We know that big change takes time,
and so we must be committed to the bumpy long-haul road ahead.
And at the same time,
small acts of kindness and bits of learning
can make a huge difference.
We need not be right or perfect all of the time.
We must dig up our doubts and loves,
but leave time and energy for planting and re-growing.

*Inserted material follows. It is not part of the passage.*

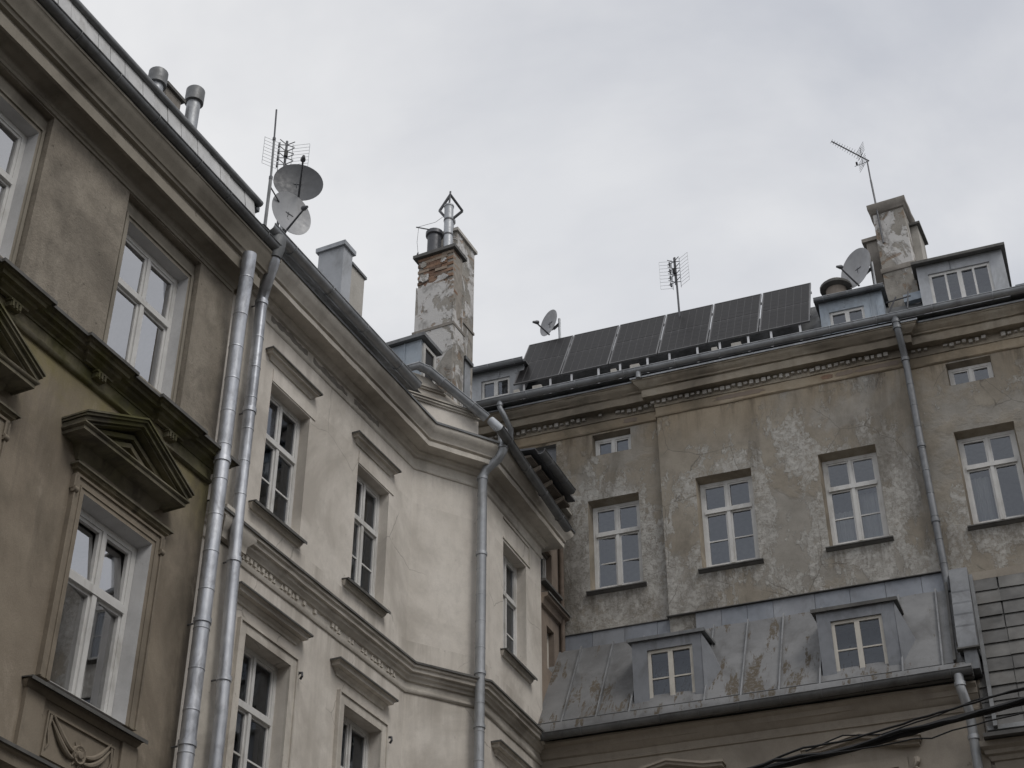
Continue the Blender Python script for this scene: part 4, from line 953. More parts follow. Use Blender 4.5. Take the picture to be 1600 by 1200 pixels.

This is as true for each of us individually as it is for the collective.
Our prayers over the course of Rosh haShanah and Yom Kippur
are equally as inward and soul-searching
as they are outward and society-probing.
We must undo the biases within our families,
our institutions, and the systems around us,
that we are responsible for.
We have this capacity.

But how do we do it?
How do we, imperfect and biased people,
undo the very biases within us and our surroundings?
Easier said than done, right?

We each have a different path,
based on our life experience, our orientations,
our privileges, our temperaments.

This past January, I was asked to teach a class on bias
at the Stowe Middle school.
One of the most important impulses that teens have
is to feel they fit in with their classmates,
not wanting to stand out.
When it comes to calling out bias,
in this society, in any school—
that makes you stand out.
I asked the teens to reverse that trend, to not be By-standers
when they see an act of bullying,
racism, anti-Semitism, sexism, ableism, etc.
I asked them to be Up-standers and to make that the norm.

We adults have the same impulses to fit in—
perhaps even stronger than teens—
because we have more to lose.
The work can be overwhelming.
But to do the work means to call it out,
whether a small act of injustice, or micro-aggression,
or calling out the systems that perpetuate them.
We can all notice and name bias when we see it,
increasing our actions and practices,
while searching for and digging up implicit biases
when they are not on the surface.

This can be terrifying.
But it can also be deeply empowering and rewarding.

The work becomes much easier
when we remind each other that we are loved.
The work becomes much easier
when we remind each other that we need not be perfect.
The work becomes much easier
when we remind each other that we are in this together,
that no one person is culpable,
but that we are all responsible,
and we all must care for one another.

And if, at times, we feel we can do it like
the Avenue Q “Everyone’s a little bit racist” skit,
we might have some fun along the way too.
Once we embrace the idea of being
open to critique and self-reflective,
acknowledge where we missed the mark
and take action toward change—
we are free to feel and be ourselves.

I’ll end with these words received
in a Rosh haShanah greeting
from two of our JCOGS founding members:
Wishing you (all) a New Year of good health and good cheer,
amidst a kinder, more compassionate society,
in a world committed to unity and peace.”
May we all be so blessed.
Shana tova, a happy new year to all.